‘We had hoped…’

One of the saddest expressions and experiences is that of disappointed hope. In the story of the road to Emmaus the two disciples are explaining why they seem so dejected.. they say ‘But we had hoped that he was the one’ (Luke 24, v. 21). Hope can be crushed so easily and then it can lead to cynicism and despair.

We had hoped that the world might become a better place. We had hoped that people would stop killing one another. We had hoped that as a society we might take better care of the vulnerable and the defeated. We had hoped that multinationals and especially oil and fossil fuel companies might realise that the environment is more important. We had hoped that money and power was not seen as everything…and so the list of dashed hopes goes on and on and this has been the case throughout history.

 

It can be the same in terms of personal history – I had hoped that life might have turned out differently, I had hoped that I could be a better person, I had hoped that I might do this or that or the other. I had hoped I might have been … and so that list goes on too. Somehow it is about how to establish some sort of right relationship between what has happened and what might happen in the future. Only in this way can the present become bearable. Ultimately both psychotherapy and spiritual practices demand some sort of acceptance of disappointments and unrealistic illusions.  Through both comes the realization that the ego is not master in his or her house. Through both comes the awareness of an authenticity that involves the light and the dark and not some spurious optimism that everything will work out all right.
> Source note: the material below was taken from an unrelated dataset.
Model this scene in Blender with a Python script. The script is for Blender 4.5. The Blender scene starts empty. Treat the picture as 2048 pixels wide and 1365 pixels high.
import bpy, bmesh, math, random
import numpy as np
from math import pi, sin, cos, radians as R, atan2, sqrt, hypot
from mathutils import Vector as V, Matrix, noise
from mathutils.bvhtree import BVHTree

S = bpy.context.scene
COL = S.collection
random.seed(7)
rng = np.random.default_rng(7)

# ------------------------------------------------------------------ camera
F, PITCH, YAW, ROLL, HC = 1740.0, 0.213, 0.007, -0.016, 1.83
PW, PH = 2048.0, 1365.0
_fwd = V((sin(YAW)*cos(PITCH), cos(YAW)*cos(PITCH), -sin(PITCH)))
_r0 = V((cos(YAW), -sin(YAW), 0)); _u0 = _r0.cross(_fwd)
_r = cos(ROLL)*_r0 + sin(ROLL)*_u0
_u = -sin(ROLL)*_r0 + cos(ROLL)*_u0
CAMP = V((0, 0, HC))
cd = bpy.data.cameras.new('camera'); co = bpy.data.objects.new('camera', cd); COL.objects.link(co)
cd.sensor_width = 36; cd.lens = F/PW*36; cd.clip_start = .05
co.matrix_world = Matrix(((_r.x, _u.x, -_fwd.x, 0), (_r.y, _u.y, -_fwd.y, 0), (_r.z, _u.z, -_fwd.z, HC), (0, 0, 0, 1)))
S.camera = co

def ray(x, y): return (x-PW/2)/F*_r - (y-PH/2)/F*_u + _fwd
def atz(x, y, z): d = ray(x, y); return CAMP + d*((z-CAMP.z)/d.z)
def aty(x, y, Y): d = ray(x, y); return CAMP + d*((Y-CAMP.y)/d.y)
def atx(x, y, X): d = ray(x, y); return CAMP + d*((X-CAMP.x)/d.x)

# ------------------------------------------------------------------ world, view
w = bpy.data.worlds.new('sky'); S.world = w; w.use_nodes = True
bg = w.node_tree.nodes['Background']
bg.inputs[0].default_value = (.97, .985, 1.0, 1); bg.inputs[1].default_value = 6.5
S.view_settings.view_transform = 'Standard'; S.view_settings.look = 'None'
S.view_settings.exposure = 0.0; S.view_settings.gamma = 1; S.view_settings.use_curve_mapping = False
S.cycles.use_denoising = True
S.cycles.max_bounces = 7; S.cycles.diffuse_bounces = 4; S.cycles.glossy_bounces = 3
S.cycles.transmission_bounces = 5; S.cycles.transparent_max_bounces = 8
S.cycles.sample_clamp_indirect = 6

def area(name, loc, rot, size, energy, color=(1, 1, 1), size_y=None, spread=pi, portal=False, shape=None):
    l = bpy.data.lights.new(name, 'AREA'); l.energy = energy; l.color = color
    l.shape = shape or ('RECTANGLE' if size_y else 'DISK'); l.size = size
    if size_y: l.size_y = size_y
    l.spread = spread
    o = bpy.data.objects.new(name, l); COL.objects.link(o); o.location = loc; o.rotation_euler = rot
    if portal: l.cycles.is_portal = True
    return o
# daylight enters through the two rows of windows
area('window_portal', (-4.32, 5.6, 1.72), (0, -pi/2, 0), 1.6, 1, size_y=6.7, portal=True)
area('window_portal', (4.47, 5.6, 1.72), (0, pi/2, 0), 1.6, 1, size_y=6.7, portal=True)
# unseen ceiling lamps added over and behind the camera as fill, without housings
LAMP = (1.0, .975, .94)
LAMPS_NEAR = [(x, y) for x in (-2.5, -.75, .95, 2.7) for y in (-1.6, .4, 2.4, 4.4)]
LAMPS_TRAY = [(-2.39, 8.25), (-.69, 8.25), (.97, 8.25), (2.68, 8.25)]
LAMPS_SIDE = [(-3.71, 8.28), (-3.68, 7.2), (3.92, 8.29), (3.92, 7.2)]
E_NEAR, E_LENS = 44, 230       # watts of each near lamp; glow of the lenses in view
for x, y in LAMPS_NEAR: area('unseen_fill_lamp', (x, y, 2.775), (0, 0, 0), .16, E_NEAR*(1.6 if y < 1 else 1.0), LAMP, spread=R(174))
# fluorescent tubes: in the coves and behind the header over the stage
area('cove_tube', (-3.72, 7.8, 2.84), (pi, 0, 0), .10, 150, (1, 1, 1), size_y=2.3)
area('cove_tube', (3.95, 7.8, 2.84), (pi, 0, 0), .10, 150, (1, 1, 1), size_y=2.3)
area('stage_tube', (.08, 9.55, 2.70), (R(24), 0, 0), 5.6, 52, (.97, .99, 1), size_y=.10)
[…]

Thomas Merton wrote about the false hope of technology and secular progress and wrote : ‘Perfect hope is achieved on the brink of despair, when, instead of falling  over the edge, we find ourselves walking on air’. it involves entering into the darkness of the human condition and discovering life and meaning where from the outside the observer only sees death and absurdity.

It’s worth reading to the end of Luke’s gospel account of that seven mile walk to Emmaus… through the darkness of the crucifixion and the destruction of the earthly hopes for redemption came something so extraordinary and mysterious that the world is still struggling to believe and hope in it.